WRITTEN INSTRUCTION
Return the material word for word. Do not include pictures.

INFORMATION SUPPLIED

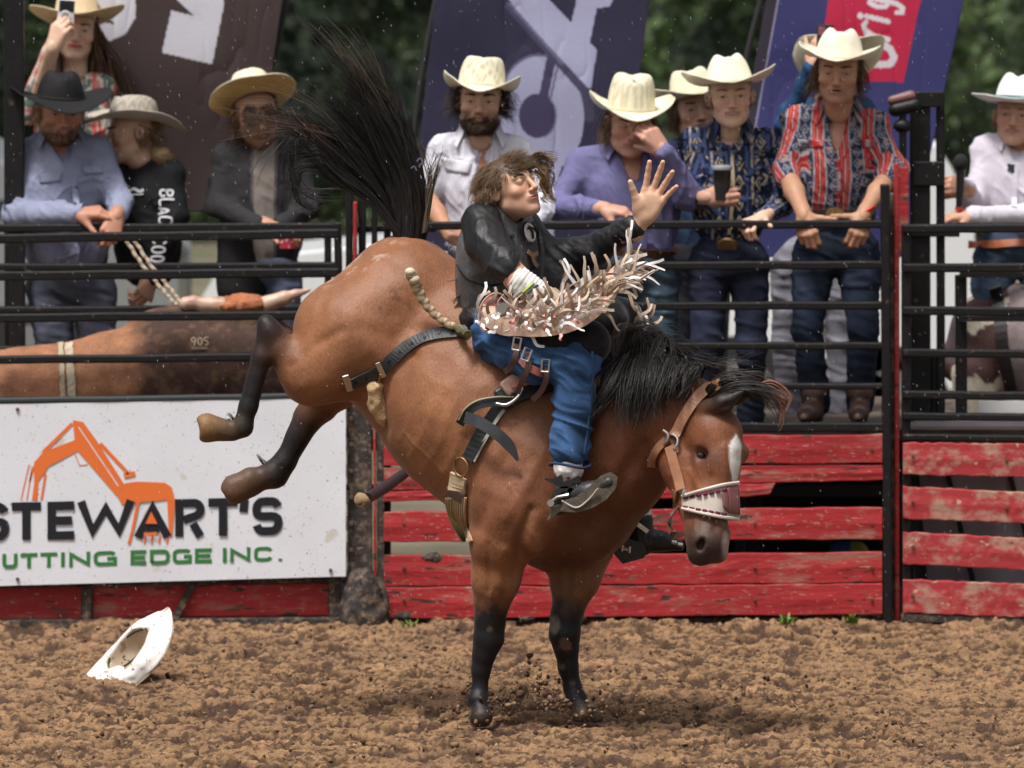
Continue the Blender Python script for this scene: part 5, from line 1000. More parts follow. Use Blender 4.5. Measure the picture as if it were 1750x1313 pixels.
def strip(T, tree, pts, w, col, name, m=None, off=.004, th=.004, n=None, fall=0.0):
    V, Fc = drape(tree, pts, w, th, off, n, fall); return mk(name, V, Fc, m or M_cloth, T, col(V) if callable(col) else np.ones((len(V), 3)) * np.array(col), False)
def disc(T, tree, px, py, r, col, name, m=None, th=.006, ry=None, seg=20, fall=0, off=.003):
    p, n = hit(tree, px, py, fall); n = n / np.linalg.norm(n); s = np.cross(n, [0, 0, 1.0]); s /= np.linalg.norm(s); u = np.cross(s, n); a = np.arange(seg) * 2 * math.pi / seg; ry = ry or r
    ring = np.outer(np.cos(a) * r, s) + np.outer(np.sin(a) * ry, u); V = np.vstack([p + n * (off - th) + ring, p + n * (off + th) + ring * .9]); Fc = [(i, (i + 1) % seg, seg + (i + 1) % seg, seg + i) for i in range(seg)] + [tuple(seg + i for i in range(seg))]
    return mk(name, V, Fc, m or M_cloth, T, np.ones((len(V), 3)) * np.array(col), False)
# ================================================================== the spectators
def J_(Y, sh, chest, waist, arm, neck, **k):
    q = lambda a, dy=0: P(a[0], a[1], a[2] if len(a) > 2 else Y + dy)
    return dict(sh=[q(sh[0]), q(sh[1])], chest=q(chest), waist=q(waist), neck=q(neck), arm=[None if a is None else ([q(a[0]), q(a[1])] + list(a[2:])) for a in arm], **k)
def at_head(px, py, Y): return P(px, py, Y)
HC = [(.16, .085, .045), (.10, .055, .03), (.22, .13, .07)]
def hair_down(Wd, length, t, Vw, N, L, n, cols, curl=.004, cf=9, r=.0016, side=True, back=True, clump=.02, out=.35, low=-.035, lift=.35):
    x, y, z = L.T; wt = ((z > low) & (y > -.03 + .0 * z) & (z < .075)).astype(float) * (np.abs(x) > .035) + ((y > .05) & (z > -.06)).astype(float)
    R = Wd(np.eye(3)) - Wd(np.zeros((1, 3))); dn = -R[2] / np.linalg.norm(R[2])
    dn = dn * .6 + np.array([0, 0, -.5])
    return grow('hair', Vw, N, wt, n, lambda p, nn: nn * out * .5 + dn + 0 * p, length, r, cols, t, curl, cf, lift=lift, clump=clump)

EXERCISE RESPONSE
Continue the Blender Python script for this scene: part 5, from line 1000. More parts follow. Use Blender 4.5. Measure the picture as if it were 1750x1313 pixels.
def strip(T, tree, pts, w, col, name, m=None, off=.004, th=.004, n=None, fall=0.0):
    V, Fc = drape(tree, pts, w, th, off, n, fall); return mk(name, V, Fc, m or M_cloth, T, col(V) if callable(col) else np.ones((len(V), 3)) * np.array(col), False)
def disc(T, tree, px, py, r, col, name, m=None, th=.006, ry=None, seg=20, fall=0, off=.003):
    p, n = hit(tree, px, py, fall); n = n / np.linalg.norm(n); s = np.cross(n, [0, 0, 1.0]); s /= np.linalg.norm(s); u = np.cross(s, n); a = np.arange(seg) * 2 * math.pi / seg; ry = ry or r
    ring = np.outer(np.cos(a) * r, s) + np.outer(np.sin(a) * ry, u); V = np.vstack([p + n * (off - th) + ring, p + n * (off + th) + ring * .9]); Fc = [(i, (i + 1) % seg, seg + (i + 1) % seg, seg + i) for i in range(seg)] + [tuple(seg + i for i in range(seg))]
    return mk(name, V, Fc, m or M_cloth, T, np.ones((len(V), 3)) * np.array(col), False)
# ================================================================== the spectators
def J_(Y, sh, chest, waist, arm, neck, **k):
    q = lambda a, dy=0: P(a[0], a[1], a[2] if len(a) > 2 else Y + dy)
    return dict(sh=[q(sh[0]), q(sh[1])], chest=q(chest), waist=q(waist), neck=q(neck), arm=[None if a is None else ([q(a[0]), q(a[1])] + list(a[2:])) for a in arm], **k)
def at_head(px, py, Y): return P(px, py, Y)
HC = [(.16, .085, .045), (.10, .055, .03), (.22, .13, .07)]
def hair_down(Wd, length, t, Vw, N, L, n, cols, curl=.004, cf=9, r=.0016, side=True, back=True, clump=.02, out=.35, low=-.035, lift=.35):
    x, y, z = L.T; wt = ((z > low) & (y > -.03 + .0 * z) & (z < .075)).astype(float) * (np.abs(x) > .035) + ((y > .05) & (z > -.06)).astype(float)
    R = Wd(np.eye(3)) - Wd(np.zeros((1, 3))); dn = -R[2] / np.linalg.norm(R[2])
    dn = dn * .6 + np.array([0, 0, -.5])
    return grow('hair', Vw, N, wt, n, lambda p, nn: nn * out * .5 + dn + 0 * p, length, r, cols, t, curl, cf, lift=lift, clump=clump)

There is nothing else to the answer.